Prosecutor Kone, however, stood firm.

"Morally, without even considering the law, when you look at your 11-year-old daughter, do you honestly think you can give such a young girl in marriage?" she challenged the man.

"She is not 11 but 14," the father cried, saying she was in a younger class as she was "a little slow".

"It's the Muslim religion that recommends this," his brother Moussa Toure told AFP, baffled.

"It says when a woman has her first menstrual period, she can marry. Our own mother was married at age 9."

Traditionally, the practice is justified to prevent any "shame" of pregnancy outside wedlock. But "in reality families often marry the girls to rich merchants to protect themselves from need," said Martin Kouassi, Jakawili project coordinator who said his group has prevented seven child marriages this year against 20 last year.

"It's just another form of trade," he railed.

For the UN and rights' groups, the practice, too long ignored, robs girls of education and exposes them to potential violence and death, with early and repeated pregnancies.

When Aicha returned to school "it was not at all easy. We had to reassure her and tell her that everything that happened was not her fault," said director Coulibaly.

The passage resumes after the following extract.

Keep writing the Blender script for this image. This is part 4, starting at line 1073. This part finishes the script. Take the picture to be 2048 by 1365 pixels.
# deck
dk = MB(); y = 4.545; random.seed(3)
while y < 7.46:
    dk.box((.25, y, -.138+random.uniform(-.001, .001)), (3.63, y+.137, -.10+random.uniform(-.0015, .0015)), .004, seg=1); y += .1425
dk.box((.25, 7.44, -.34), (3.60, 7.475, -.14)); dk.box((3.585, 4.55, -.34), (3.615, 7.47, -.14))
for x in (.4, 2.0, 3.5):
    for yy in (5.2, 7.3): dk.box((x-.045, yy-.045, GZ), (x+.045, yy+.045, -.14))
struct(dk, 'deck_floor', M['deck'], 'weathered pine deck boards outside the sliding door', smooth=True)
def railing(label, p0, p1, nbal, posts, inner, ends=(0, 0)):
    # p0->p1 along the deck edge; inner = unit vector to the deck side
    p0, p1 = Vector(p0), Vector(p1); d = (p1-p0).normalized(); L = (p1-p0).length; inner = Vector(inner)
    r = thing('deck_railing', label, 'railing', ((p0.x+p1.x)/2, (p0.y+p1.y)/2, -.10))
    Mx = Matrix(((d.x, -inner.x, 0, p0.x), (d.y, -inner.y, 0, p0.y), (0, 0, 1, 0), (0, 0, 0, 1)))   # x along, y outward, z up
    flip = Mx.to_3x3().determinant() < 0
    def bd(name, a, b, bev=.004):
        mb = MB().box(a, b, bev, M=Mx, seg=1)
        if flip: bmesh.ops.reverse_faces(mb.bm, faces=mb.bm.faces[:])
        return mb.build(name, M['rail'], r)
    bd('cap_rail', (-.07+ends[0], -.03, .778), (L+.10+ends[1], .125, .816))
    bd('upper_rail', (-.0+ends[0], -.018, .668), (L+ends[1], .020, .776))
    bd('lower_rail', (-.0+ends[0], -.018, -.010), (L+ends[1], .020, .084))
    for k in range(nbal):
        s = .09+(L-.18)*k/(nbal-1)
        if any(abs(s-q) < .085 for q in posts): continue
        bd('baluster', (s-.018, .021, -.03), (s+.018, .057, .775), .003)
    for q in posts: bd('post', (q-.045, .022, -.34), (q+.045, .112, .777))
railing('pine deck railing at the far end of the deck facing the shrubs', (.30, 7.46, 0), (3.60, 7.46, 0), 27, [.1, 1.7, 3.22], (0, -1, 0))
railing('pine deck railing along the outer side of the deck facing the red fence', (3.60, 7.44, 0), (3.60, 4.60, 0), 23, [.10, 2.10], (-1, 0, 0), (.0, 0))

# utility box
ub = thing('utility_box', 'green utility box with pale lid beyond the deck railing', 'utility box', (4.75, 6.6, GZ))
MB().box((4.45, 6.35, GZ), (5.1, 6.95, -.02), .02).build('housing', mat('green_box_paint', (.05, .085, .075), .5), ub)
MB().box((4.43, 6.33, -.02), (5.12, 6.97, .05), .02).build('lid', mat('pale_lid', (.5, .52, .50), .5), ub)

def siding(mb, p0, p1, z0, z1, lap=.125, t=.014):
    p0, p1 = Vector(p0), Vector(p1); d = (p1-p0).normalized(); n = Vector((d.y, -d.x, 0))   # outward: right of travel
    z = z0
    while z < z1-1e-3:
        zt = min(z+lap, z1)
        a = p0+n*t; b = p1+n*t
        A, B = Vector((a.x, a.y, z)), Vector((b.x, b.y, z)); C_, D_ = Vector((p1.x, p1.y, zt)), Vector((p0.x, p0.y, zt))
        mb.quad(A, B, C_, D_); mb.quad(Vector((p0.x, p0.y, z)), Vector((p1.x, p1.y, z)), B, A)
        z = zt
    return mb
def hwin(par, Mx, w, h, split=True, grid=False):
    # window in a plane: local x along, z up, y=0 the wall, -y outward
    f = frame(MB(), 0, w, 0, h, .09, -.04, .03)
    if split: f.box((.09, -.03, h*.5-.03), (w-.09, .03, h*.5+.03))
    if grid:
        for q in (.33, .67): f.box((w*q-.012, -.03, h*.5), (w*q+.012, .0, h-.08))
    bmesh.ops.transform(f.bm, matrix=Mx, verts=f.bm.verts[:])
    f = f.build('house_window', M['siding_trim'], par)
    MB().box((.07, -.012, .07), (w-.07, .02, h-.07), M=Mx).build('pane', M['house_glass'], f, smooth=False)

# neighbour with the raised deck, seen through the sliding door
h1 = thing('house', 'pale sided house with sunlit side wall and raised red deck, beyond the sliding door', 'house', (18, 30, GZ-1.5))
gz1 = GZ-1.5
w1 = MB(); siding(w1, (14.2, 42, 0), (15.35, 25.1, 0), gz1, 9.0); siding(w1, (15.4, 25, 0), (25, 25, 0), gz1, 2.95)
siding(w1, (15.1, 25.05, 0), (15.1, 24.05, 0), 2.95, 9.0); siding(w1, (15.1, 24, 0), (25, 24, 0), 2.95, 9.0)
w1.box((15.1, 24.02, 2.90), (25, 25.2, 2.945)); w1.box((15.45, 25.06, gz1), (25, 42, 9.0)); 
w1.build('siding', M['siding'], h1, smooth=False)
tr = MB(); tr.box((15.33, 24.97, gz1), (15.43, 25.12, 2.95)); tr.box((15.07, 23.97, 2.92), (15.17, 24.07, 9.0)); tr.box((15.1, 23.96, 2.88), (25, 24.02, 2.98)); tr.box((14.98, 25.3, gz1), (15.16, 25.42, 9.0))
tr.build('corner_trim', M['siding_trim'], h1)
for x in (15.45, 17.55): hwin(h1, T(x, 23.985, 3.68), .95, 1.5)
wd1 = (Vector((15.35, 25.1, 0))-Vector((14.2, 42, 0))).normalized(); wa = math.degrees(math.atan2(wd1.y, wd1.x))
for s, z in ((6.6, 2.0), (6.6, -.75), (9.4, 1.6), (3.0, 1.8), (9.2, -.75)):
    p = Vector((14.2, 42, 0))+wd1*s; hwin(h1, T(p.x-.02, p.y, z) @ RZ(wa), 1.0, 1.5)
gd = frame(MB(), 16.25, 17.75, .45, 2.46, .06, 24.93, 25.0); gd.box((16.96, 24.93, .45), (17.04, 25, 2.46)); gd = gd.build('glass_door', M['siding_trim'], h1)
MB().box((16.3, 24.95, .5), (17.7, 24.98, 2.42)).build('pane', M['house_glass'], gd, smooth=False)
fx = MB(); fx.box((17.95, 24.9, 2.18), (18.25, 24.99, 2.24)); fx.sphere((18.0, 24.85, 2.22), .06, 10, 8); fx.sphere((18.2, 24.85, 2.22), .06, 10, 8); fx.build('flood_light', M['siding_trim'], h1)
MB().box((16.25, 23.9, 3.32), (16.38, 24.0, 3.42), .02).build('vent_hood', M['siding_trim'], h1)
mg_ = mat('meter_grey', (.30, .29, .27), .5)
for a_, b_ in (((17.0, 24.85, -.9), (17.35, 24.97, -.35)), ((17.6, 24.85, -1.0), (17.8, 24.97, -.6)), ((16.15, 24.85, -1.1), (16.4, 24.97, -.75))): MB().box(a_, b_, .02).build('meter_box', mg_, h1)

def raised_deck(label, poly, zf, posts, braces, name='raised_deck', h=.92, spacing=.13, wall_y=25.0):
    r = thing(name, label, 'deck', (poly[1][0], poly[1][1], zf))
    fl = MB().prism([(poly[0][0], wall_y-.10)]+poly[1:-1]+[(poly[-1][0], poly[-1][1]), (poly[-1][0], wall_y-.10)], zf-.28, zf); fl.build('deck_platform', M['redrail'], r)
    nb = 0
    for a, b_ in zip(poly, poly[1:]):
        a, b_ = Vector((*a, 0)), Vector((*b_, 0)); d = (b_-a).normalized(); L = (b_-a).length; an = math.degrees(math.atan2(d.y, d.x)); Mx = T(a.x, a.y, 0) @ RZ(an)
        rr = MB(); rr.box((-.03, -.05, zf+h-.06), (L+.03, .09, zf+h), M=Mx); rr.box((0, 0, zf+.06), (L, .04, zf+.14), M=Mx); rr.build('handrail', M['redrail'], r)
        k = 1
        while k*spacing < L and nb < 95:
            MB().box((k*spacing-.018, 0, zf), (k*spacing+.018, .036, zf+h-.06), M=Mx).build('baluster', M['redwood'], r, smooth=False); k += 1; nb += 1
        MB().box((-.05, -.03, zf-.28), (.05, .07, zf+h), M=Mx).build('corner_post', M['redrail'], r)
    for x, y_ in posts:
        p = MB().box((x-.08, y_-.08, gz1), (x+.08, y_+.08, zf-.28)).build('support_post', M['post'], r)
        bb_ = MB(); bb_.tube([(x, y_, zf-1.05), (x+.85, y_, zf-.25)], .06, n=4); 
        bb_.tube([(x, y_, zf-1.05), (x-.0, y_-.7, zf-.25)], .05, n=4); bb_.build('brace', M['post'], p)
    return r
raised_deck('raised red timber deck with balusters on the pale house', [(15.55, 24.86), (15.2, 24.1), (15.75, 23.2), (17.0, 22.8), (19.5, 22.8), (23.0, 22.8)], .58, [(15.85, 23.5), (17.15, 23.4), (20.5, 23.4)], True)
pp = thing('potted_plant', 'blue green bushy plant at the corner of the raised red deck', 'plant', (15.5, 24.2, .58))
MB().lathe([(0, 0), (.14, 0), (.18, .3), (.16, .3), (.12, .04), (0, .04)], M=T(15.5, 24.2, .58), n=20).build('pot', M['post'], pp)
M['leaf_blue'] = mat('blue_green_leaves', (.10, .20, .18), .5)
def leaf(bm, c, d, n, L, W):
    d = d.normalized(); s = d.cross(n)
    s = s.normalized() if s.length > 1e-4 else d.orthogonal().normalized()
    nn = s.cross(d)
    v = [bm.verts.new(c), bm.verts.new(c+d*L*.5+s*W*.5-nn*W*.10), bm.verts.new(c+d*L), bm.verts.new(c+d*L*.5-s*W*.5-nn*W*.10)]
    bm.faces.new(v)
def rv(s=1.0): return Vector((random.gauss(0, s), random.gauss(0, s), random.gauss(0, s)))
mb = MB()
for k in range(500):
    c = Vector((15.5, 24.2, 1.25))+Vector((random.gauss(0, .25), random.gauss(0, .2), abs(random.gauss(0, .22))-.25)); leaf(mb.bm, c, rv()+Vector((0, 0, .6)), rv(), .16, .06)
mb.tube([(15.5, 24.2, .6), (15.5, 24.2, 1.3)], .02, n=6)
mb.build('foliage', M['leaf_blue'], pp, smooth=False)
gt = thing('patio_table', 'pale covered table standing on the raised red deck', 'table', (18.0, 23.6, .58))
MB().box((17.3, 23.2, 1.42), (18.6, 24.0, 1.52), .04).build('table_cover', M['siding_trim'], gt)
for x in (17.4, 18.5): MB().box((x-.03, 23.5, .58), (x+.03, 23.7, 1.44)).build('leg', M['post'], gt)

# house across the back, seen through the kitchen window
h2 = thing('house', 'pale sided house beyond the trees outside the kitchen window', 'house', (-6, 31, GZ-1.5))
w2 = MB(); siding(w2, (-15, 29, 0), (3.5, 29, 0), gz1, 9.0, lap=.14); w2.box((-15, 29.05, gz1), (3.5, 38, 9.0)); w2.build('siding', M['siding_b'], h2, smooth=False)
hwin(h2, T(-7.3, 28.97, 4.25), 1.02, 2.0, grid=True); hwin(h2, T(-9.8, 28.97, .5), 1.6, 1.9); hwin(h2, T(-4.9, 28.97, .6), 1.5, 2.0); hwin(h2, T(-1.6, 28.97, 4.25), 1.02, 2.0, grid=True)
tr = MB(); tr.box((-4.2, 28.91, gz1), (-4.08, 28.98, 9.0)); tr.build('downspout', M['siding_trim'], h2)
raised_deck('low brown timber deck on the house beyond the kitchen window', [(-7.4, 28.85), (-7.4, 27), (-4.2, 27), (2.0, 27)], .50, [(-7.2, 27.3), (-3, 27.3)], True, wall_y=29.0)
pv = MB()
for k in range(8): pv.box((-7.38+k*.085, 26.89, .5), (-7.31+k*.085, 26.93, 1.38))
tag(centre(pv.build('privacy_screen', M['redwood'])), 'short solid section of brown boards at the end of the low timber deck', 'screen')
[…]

For Pauline Kouye of the UN Population Fund (UNFPA), the trial of Aicha's father is "the result of a long legal combat" but she said the battle is far from won.

When Ivory Coast started fighting female circumcision, it carried on, secretly, "not in the usual initiation ceremonies" for adolescents but "on babies".

In the same way, Kouye fears people will "circumvent the law to keep marrying children".

UNFPA has so far trained 205 community leaders, as a first step to try to rid Ivory Coast of the practice.